No problem, according to Axios. Oversight already had the documents, thanks to a leak from within 1600 Pennsylvania Avenue:
From a White House source, the House Oversight Committee has obtained documents related to Jared Kushner and Ivanka Trump’s security clearances that the Trump administration refused to provide, according to a senior Democratic aide involved in handling the documents.
- The twist: But the House Oversight Committee in early February had already obtained the leaked documents that detail the entire process, from the spring of 2017 to the spring of 2018, on how both Kushner and Trump were ultimately granted their security clearances.
- The senior Democratic aide who was involved in handling the documents told Axios that two staffers on the Oversight Committee said the documents are “part of the puzzle that we would be asking for” from the White House, “so we appreciate having this upfront.”
We hadn’t heard much lately about White House leakers, a key frustration in the early days of the Donald Trump presidency. It led to the embarrassing Anthony Scaramucci fortnight and Reince Priebus’ departure, along with a few other early departures. Since John Kelly came on board, the leak front quieted down to a more normal level … or so we thought, anyway.
This will create at least two new problems for Trump in this session of Congress. The most acute will be dealing with the specific issues of these two clearances, assuming there are issues with which to deal. We know that Kushner’s clearance had to be downgraded to secret for some reason almost exactly a year ago, a decision made by Kelly himself. Alexi McCammond reports that one document describes it as a decision made “out of an abundance of caution,” but something had to trigger a downgrade of the access for the president’s point man on Middle East peace, not to mention his son-in-law.

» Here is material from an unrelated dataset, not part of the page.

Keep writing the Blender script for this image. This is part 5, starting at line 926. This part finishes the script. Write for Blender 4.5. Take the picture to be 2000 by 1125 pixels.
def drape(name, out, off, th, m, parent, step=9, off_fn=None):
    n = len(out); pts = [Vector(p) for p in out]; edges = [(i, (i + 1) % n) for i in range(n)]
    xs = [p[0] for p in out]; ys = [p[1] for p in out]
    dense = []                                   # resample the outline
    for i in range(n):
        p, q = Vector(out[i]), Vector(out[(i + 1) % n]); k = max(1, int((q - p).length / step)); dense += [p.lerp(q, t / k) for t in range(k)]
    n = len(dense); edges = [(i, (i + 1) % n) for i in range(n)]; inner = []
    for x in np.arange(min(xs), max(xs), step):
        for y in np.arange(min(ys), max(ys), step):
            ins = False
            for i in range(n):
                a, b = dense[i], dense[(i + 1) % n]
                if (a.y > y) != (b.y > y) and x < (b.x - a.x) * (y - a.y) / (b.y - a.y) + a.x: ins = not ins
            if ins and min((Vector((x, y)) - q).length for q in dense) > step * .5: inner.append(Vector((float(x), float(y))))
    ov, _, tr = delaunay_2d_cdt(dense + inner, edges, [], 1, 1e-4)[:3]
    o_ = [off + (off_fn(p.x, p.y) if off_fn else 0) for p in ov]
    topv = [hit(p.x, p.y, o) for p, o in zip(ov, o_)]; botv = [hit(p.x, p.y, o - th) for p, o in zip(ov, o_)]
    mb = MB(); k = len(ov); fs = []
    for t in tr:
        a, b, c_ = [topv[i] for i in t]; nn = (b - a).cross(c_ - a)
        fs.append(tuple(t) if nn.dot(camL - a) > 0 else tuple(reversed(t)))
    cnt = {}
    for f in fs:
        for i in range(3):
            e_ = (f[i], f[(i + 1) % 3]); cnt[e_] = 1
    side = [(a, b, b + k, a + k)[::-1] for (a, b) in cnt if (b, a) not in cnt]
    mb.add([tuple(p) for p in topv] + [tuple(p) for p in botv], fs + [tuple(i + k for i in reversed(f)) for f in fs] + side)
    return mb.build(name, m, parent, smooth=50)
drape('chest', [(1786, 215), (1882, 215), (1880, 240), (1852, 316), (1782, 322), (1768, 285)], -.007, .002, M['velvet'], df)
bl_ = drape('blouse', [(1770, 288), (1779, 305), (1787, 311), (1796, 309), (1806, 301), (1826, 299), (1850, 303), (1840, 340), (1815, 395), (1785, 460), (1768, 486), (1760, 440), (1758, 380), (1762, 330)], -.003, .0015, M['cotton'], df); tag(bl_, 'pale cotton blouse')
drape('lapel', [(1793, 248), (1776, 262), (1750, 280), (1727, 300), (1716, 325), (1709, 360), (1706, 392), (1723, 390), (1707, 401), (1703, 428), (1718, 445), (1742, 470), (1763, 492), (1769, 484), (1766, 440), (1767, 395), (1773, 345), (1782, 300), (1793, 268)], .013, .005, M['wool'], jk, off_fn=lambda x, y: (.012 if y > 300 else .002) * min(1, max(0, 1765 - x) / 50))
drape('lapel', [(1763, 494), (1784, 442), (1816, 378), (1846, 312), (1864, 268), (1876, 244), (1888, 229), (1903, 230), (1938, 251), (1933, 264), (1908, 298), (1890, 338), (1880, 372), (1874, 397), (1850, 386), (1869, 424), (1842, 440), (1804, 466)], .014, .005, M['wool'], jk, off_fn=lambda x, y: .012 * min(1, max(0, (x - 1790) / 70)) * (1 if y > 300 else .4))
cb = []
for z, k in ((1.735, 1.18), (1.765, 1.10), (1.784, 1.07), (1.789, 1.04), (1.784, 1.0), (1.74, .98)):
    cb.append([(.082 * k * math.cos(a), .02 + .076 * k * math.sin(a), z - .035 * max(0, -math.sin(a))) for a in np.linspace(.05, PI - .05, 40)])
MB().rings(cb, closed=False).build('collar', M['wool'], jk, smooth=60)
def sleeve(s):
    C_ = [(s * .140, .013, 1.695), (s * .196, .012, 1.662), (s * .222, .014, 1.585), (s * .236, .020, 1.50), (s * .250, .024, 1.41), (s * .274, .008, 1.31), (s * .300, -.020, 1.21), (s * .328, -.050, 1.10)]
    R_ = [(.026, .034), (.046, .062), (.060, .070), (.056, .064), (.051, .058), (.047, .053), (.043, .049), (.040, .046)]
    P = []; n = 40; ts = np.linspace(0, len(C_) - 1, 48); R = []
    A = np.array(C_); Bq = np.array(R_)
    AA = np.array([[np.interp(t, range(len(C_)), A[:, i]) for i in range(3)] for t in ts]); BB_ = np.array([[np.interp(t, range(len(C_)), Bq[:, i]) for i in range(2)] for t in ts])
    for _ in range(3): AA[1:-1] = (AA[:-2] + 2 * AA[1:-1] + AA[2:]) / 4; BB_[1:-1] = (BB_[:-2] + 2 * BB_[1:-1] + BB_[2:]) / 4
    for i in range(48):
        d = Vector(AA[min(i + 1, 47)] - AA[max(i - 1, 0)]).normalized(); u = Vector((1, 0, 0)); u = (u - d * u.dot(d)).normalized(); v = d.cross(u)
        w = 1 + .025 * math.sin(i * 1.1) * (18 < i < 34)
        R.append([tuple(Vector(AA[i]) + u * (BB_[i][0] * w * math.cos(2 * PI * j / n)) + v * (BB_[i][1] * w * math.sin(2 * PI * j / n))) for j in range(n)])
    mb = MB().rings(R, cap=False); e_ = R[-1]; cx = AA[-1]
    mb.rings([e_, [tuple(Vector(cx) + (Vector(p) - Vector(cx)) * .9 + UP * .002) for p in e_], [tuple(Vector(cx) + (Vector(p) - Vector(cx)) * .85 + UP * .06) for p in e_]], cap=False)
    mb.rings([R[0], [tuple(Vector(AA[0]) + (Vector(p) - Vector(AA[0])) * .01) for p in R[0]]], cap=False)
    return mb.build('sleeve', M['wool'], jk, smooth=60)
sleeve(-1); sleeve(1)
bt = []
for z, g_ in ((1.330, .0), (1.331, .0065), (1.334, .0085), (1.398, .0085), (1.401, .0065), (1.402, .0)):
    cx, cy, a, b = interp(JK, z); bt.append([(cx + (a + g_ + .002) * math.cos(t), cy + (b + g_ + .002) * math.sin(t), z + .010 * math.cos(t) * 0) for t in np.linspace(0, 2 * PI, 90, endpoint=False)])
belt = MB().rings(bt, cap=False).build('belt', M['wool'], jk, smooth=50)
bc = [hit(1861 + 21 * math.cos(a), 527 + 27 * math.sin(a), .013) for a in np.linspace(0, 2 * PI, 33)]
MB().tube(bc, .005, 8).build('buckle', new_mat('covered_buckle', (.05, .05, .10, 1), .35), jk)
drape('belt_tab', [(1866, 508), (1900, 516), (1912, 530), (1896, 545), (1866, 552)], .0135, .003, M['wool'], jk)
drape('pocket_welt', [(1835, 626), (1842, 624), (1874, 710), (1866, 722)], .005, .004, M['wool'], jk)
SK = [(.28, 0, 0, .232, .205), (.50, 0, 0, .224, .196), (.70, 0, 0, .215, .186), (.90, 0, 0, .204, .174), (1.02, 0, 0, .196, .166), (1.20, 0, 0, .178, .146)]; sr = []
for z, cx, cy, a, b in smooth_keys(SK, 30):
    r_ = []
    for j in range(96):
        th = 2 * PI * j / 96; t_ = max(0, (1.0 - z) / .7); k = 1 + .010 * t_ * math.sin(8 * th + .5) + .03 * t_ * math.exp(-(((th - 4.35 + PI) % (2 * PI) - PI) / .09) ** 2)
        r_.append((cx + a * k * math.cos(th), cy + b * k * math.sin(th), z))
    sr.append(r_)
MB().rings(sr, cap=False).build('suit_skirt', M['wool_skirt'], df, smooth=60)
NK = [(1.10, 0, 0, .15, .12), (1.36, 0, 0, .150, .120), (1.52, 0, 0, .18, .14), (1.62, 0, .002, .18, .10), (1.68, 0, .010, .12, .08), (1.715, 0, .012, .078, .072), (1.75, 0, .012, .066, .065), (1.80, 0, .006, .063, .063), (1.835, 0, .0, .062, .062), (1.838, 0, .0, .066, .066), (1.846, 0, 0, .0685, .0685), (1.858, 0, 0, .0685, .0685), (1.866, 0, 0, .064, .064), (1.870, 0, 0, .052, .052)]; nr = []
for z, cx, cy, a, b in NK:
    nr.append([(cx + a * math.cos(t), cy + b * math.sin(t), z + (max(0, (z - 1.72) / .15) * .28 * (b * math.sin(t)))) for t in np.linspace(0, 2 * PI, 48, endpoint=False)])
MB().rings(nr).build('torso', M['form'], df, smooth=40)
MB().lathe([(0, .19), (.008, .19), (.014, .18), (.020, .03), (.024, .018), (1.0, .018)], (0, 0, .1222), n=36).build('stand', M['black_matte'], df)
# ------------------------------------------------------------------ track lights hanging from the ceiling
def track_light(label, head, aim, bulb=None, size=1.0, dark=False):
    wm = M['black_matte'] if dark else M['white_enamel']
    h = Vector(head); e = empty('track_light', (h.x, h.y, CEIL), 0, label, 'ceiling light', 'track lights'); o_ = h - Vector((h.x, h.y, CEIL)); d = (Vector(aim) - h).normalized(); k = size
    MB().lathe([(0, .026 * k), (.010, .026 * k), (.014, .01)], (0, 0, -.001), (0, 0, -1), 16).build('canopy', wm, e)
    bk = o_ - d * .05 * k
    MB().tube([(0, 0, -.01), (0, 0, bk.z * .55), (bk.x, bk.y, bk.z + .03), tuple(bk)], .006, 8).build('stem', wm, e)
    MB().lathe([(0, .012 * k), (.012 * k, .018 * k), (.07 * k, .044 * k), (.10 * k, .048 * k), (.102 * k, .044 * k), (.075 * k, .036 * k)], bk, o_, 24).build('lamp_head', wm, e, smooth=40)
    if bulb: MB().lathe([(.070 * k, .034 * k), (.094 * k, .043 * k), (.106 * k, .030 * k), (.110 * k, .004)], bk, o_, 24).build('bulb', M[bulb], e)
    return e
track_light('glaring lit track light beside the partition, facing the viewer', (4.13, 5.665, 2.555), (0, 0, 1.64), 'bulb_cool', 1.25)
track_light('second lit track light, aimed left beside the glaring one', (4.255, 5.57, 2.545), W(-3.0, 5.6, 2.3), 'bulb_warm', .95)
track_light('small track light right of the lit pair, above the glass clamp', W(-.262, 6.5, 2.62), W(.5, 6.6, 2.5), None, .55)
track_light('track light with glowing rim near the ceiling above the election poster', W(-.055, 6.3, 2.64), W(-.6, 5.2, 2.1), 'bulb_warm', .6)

The bigger problem is the leak itself. If it’s someone currently in the White House, Trump can’t be assured that any of his communications will be safe from the House Democrats’ prying eyes, not even those with legitimate executive privilege. Needless to say, that’s a bad situation for any president, but it’s an acute and serious danger for a president facing an impeachment-happy House majority. The White House might have to conduct a massive mole hunt of the kind they tried with The Mooch in 2017, and that will be seriously disruptive to all of their operations.
There’s another possibility here, though one that would be intrigue on nearly a Machiavellian level. The White House might have deliberately leaked the Jared/Ivanka materials to Oversight through a lower-level staffer posing as a whistleblower. If Trump and WH counsel are convinced they did no wrong but were afraid to set a precedent on privilege and privacy by complying with the demand, a leak would solve the problem. They could give Oversight the nothingburger documents they demanded while refusing to comply, allowing the issue to die off quietly. Call that the “John Barron by proxy” option.
For now, we can just watch to see what happens next to figure out what happened last. If we stop hearing about the Jared/Ivanka security-clearance issue, chalk one up for Trump’s eight-dimensional chess skills. If on the other hand we start seeing people flood out of the White House — or the Return Of The Mooch — batten down the hatches.